One of the most overlooked aspects of the Allied war effort involved a surprising initiative--comic book propaganda. Even before Pearl Harbor, the comic book industry enlisted its formidable army of artists, writers, and editors to dramatize the conflict for readers of every age and interest. Comic book superheroes and everyday characters modeled positive behaviors and encouraged readers to keep scrapping. Ultimately, those characters proved to be persuasive icons in the war's most colorful and indelible propaganda campaign.

The 10 Cent War presents a riveting analysis of how different types of comic books and comic book characters supplied reasons and means to support the war. The contributors demonstrate that, free of government control, these appeals produced this overall imperative. The book discusses the role of such major characters as Superman, Wonder Woman, and Uncle Sam along with a host of such minor characters as kid gangs and superhero sidekicks. It even considers novelty and small presses, providing a well-rounded look at the many ways that comic books served as popular propaganda.

Reviews

"The 10 Cent War revisits the iconic conventions of the World War II comic book--the pin-up girl heroine, the demonized Japanese antagonist, and the titular male superhero and his boyish-but-stalwart sidekick--and demonstrates that everything we think we already know about Golden Age comics needs reassessment. The contributing scholars provide fascinating close-readings of both famous and obscure works, placing them in historical context and showing that these 'funnybooks' still have much to teach us about war, propaganda, and race and gender relations that remains relevant to our own time."

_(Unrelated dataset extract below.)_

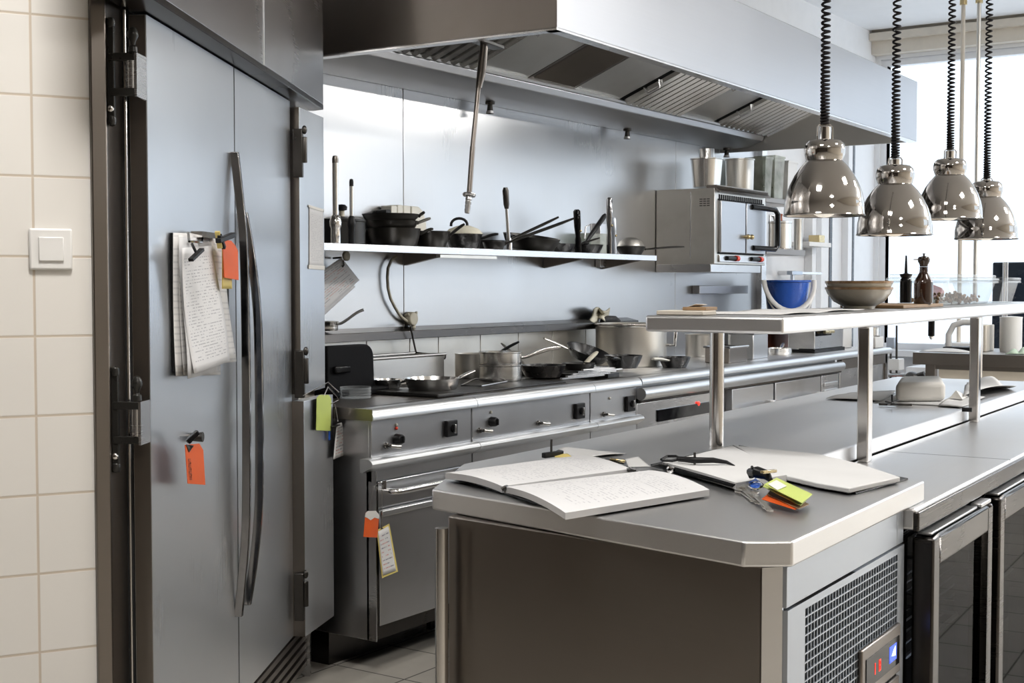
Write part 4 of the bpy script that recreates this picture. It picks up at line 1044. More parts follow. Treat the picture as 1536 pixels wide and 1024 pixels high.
# stack of three burnt pans
c, r = seatY(551, 632, 3.44, ZW); r = min(r, .145)
make_pan('frying_pan', 'burnt black frying pan at the bottom of the stack on the wall shelf', 'pan', c, r, zat(590, 340, 3.44 - r) - ZW, 'burnt_pan', XD + .15, .05, .0, 'burnt_pan', rb=.84)
z2 = zat(590, 340, 3.44 - r); z1 = z2 - .012
c2 = V((c.x - .012, c.y, z1 + .0125))
make_pan('frying_pan', 'burnt black frying pan in the middle of the stack on the wall shelf', 'pan', c2, r * .97, .030, 'burnt_pan', XD + .12, .05, .012, 'steel_old', rb=.88)
c3 = V((c.x - .02, c.y, c2.z + .0305))
make_pan('frying_pan', 'burnt black frying pan on top of the stack on the wall shelf', 'pan', c3, r * 1.07, .026, 'burnt_pan', XD + .05, .02, .01, 'burnt_pan', rb=.86)
# row of white ramekins and plates behind
zr0 = ZW
for k, (x0, x1, y0, lab) in enumerate(((575, 584, 314, 'dark plate edge at the left end of the upright white dishes'), (583.5, 593, 308, 'narrow white dish standing on edge, first of the white row'), (593, 602, 307, 'narrow white dish standing on edge, second of the white row'), (602, 613, 308, 'narrow white dish standing on edge, third of the white row'), (613, 637, 309, 'broad white platter standing on edge at the right end of the white row'))):
    Y = 3.535; xa, xb = at(x0, 330, y=Y).x + .002, at(x1, 330, y=Y).x - .002
    w = xb - xa; H_ = zat(x0, y0, Y) - ZW
    P = [(xa, 0), (xb, 0), (xb, H_ * .62), (xb - w * .18, H_ * .88), (xb - w * .5, H_), (xa + .006, H_)] if k == 4 else [(xa, 0), (xb, 0), (xb, H_ - .004), (xb - .004, H_), (xa + .004, H_), (xa, H_ - .004)]
    G().pr([(x, z + ZW) for x, z in P], 'y', Y - .012, Y + .045).ob('serving_dish', 'ivory' if k else 'black_plastic', top=(lab, 'dish', 'dishes standing on edge on the wall shelf'), at=((xa + xb) / 2, Y, ZW), bev=.004, seg=3)
# middle black pan and the lidded pan
c, r = seatY(618, 676, 3.40, ZW); r = min(r, .11)
make_pan('frying_pan', 'deep black pan with upturned handle between the stack and the lidded pan', 'pan', c, r, zat(647, 345, 3.40 - r) - ZW, 'burnt_pan', XD - .1, .06, .03, 'iron', rb=.74)
c, r = seatY(668, 724, 3.40, ZW); r = min(r, .115); h = zat(690, 349, 3.40 - r) - ZW
t = make_pan('lidded_pan', 'black pan with pale domed lid and arched black handle', 'pan', c, r, h, 'nonstick', XD - .15, .07, .0, 'nonstick', rb=.8)
G().la([(r * 1.01, h), (r * 1.01, h + .004), (r * .8, h + .022), (r * .35, h + .036), (0, h + .038)], c, 40).ob('lid', 'cloth', par=t, label='pale domed lid')
d = V((math.cos(XD), math.sin(XD), 0)); k = c + V((0, 0, h + .034)) - d * .02
G().tu(bez(k - d * .035, k - d * .04 + V((0, 0, .045)), k + d * .04 + V((0, 0, .045)), k + d * .035, 10), [.006] * 11, 10).ob('lid_handle', 'black_plastic', par=t)
# ladle with its dark grip leaning upright
Y = 3.30; a = at(764, 372, y=Y); b = at(758, 281, y=Y)
t = thing('steel_ladle', 'upright steel ladle shaft with dark grip at the shelf edge', 'ladle', V((a.x, a.y, ZW)))
a.z = ZW
m = a + (b - a) * .68
G().cy(a, m, .0085, .0075).la([(0, 0), (.013, 0), (.013, .03), (.008, .05)], a, 14).ob('ladle_shaft', 'steel', par=t)
G().tu([m - (b - a) * .02, m + (b - a) * .05, b - (b - a) * .05, b], [.009, .013, .014, .009], 12).ob('grip', 'dark_metal', par=t)
# two pans with long rising handles
c, r = seatY(712, 758, 3.43, ZW); r = min(r, .10)
make_pan('frying_pan', 'small black pan with a long handle rising to the right, left of the ladle', 'pan', c, r, .045, 'iron', XD + .1, .24, .105, 'dark_metal', rb=.8, hw=.012)
c, r = seatY(744, 784, 3.335, ZW); c.y = 3.335; r = .07
c, r = seatY(768, 822, 3.42, ZW)
t = make_pan('frying_pan', 'deep black sauté pan tilted towards the room, right of the ladle', 'pan', c + V((0, 0, .012)), .135, .062, 'burnt_pan', XD + PI + .9, .05, .0, 'iron', rb=.8, rot=Matrix.Rotation(math.radians(9), 4, 'X'))
c = onshelf(741, 3.33)
make_pan('frying_pan', 'tiny black pan at the shelf edge with the lower of two rising handles', 'pan', c, .05, .032, 'iron', XD + .05, .30, .105, 'dark_metal', rb=.8, hw=.012)
# black pans further right
c, r = seatY(818, 846, 3.47, ZW)
make_pan('frying_pan', 'flat black pan with a wire handle behind the sauté pan', 'pan', c, .10, .045, 'nonstick', XD + .1, .12, .03, 'iron', rb=.8, hw=.008)
c, r = seatY(852, 905, 3.41, ZW); r = min(r, .125)
make_pan('frying_pan', 'shallow black pan behind the two upright knife handles', 'pan', c, r, .045, 'nonstick', XD + PI + .1, .13, .03, 'iron', rb=.76, hw=.008)
c, r = seatY(923, 968, 3.40, ZW); r = min(r, .115)
t = make_pan('frying_pan', 'black pan with an upturned bowl on it at the right end of the shelf', 'pan', c, r, .045, 'iron', XD - .05, .20, .0, 'dark_metal', rb=.7, hw=.009)
G().la([(r * .88, 0), (r * .9, .003), (r * .75, .028), (r * .4, .045), (0, .05)], c + V((0, 0, .0455)), 36).ob('lid', 'steel_old', par=t)
# tools standing in the row
def tool(name, lab, px, y0, y1, r0, mat, Y=3.31, tilt=0, cat='knife', parts=()):
    a = at(px + tilt, y1, y=Y); a.z = ZW; b = at(px, y0, y=Y)
    t = thing(name, lab, cat, a)
    d = b - a
    G().tu([a, a + d * .3, a + d * .38, a + d * .62, b - d * .04, b], [r0 * .9, r0 * .9, r0 * .7, r0, r0 * 1.05, r0 * .6], 12, squash=(1, .7)).ob('grip', mat, par=t)
    G().sp(a + d * .5 + V((.0, -r0 * .9, 0)), .006, 8).ob('hanging_stud', 'brass', par=t)
    return t
tool('knife_sharpener', 'black upright tool handle with a blue-grey sheen in mid shelf', 865, 314, 377, .018, 'black_gloss', tilt=3, cat='tool')
tool('tongs', 'tall dark pair of tongs standing upright near the shelf end', 914, 296, 377, .016, 'handle_chrome', tilt=0, cat='tongs')
tool('whisk_handle', 'shorter blue-grey handle standing right of the tall tongs', 920, 326, 378, .014, 'galvanised', Y=3.30, tilt=1.5, cat='whisk')
a, b = at(878, 357, y=3.36), at(908, 322, y=3.36); a.z = ZW + .05
t = thing('ladle', 'black ladle handle leaning diagonally against the tall tongs', 'ladle', V((a.x, a.y, ZW)))
G().tu([a, a + (b - a) * .2, b - (b - a) * .08, b], [.007, .011, .013, .008], 10).sp(a, (.02, .02, .010), 12).ob('grip', 'black_plastic', par=t)
p = at(895, 356, y=3.5)
t = thing('food_box', 'pale clear plastic box with wire bail behind the leaning ladle', 'box', V((p.x, 3.52, ZW)))
zt = zat(895, 350, 3.5)
G().bx(p.x - .09, p.x + .10, 3.48, 3.575, ZW, zt).ob('box', 'dirty_plastic', par=t, bev=.006)
G().tu([(p.x - .12, 3.5, zt - .03), (p.x - .11, 3.5, zt + .03), (p.x - .06, 3.5, zt + .045), (p.x - .055, 3.5, zt - .01)], .004, 8).ob('bail', 'steel', par=t)

# ================================================================== ON THE WALL BELOW THE SHELF
Y = YB - .02
# round box with curved cable
p = at(617, 478, y=Y)
t = thing('junction_box', 'round cream junction box with a curving pale cable on the steel wall', 'junction box', p)
G().la([(0, 0), (.030, 0), (.030, .030), (.026, .036), (0, .038)], V((p.x, YB - .001, p.z)), 28, (0, -1, 0)).cy((p.x + .012, YB - .018, p.z - .026), (p.x + .012, YB - .018, p.z - .040), .013).ob('box_body', 'cream_plastic', par=t, bev=.002)
G().cy((p.x - .032, YB - .012, p.z + .016), (p.x - .028, YB - .030, p.z + .02), .006).cy((p.x + .026, YB - .012, p.z + .022), (p.x + .028, YB - .030, p.z + .026), .006).ob('lug', 'cream_plastic', par=t)
path = [at(px, py, y=Y) for px, py in ((594, 384), (587, 390), (582, 402), (581, 416), (582, 432), (586, 448), (592, 460), (598, 470), (604, 477), (611, 482))]
G().tu(path, .0065, 10).ob('cable', 'cream_plastic', par=t)
path = [at(615, 487, y=YB - .04), at(616, 490, y=YB - .098), at(621, 515, y=YB - .098), at(624, 528, y=YB - .095)]
G().tu(path, .004, 8).ob('probe', 'dark_metal', par=t)
# hanging sheets with magnet hook
p = at(517, 384, y=YB - .05)
t = thing('hanging_sheets', 'two tilted menu sheets with red and grey print hanging from a round hook', 'paper', p)
Y1 = YB - .055
sheet('sheet', 'sheet_red', [at(470, 415, y=Y1), at(512, 386, y=Y1), at(539, 420, y=Y1), at(480, 472, y=Y1)], t)
sheet('sheet', 'sheet_red', [at(470, 425, y=Y1 + .012), at(505, 398, y=Y1 + .012), at(533, 430, y=Y1 + .012), at(476, 482, y=Y1 + .012)], t)
G().la([(0, 0), (.019, 0), (.020, .008), (.016, .012), (0, .013)], at(518, 384, y=YB - .06), 24, (0, -1, .1)).ob('hook_disc', 'cream_plastic', par=t)
G().tu([at(500, 387, y=YB - .005), at(512, 386, y=YB - .06)], .004, 8).tu([at(515, 390, y=YB - .06), at(516, 397, y=YB - .06), at(514, 400, y=YB - .06)], .003, 8).ob('hook', 'dark_metal', par=t)
# small saucepan on the left ledge
c, r = seatY(470, 502, 3.535, 0); z = zl + .0265
t = thing('saucepan', 'small steel saucepan with an upswept handle on the ledge by the refrigerator', 'pan', V((c.x, 3.53, z)))
c = V((c.x, 3.53, z)); r = .052; h = mpx(c, 14)
G().la(pot_body(r, h), c, 30).ob('pan_body', 'steel_pan', par=t)
d = V((math.cos(XD), math.sin(XD), 0))
G().tu(bez(c + d * r + V((0, 0, h * .7)), c + d * (r + .03) + V((0, 0, h * .8)), c + d * (r + .06) + V((0, 0, h + .035)), c + d * (r + .10) + V((0, 0, h + .045)), 8), .006, 10).ob('handle', 'steel', par=t)
G().bx(3.40, at(520, 514, y=3.5).x + .02, 3.44, YB - .081, z - .008, z).ob('small_ledge', 'steel', top=('small steel ledge at the left end of the wall, under the little saucepan', 'ledge'), at=(3.45, 3.5, z)) if 0 else None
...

- Marc DiPaolo, author of War, Politics, and Superheroes: Ethics and Propaganda in Comics and Film

"The 10 Cent War, edited by communication professors Trischa Goodnow and James Kimble, presents a formidable collection of essays exploring comics production as a source of relentless propaganda. Goodnow and Kimble's introduction is arguably the most succint and digestible summary of WWII-era American comics published to date, complete with a helpful overview of each essay."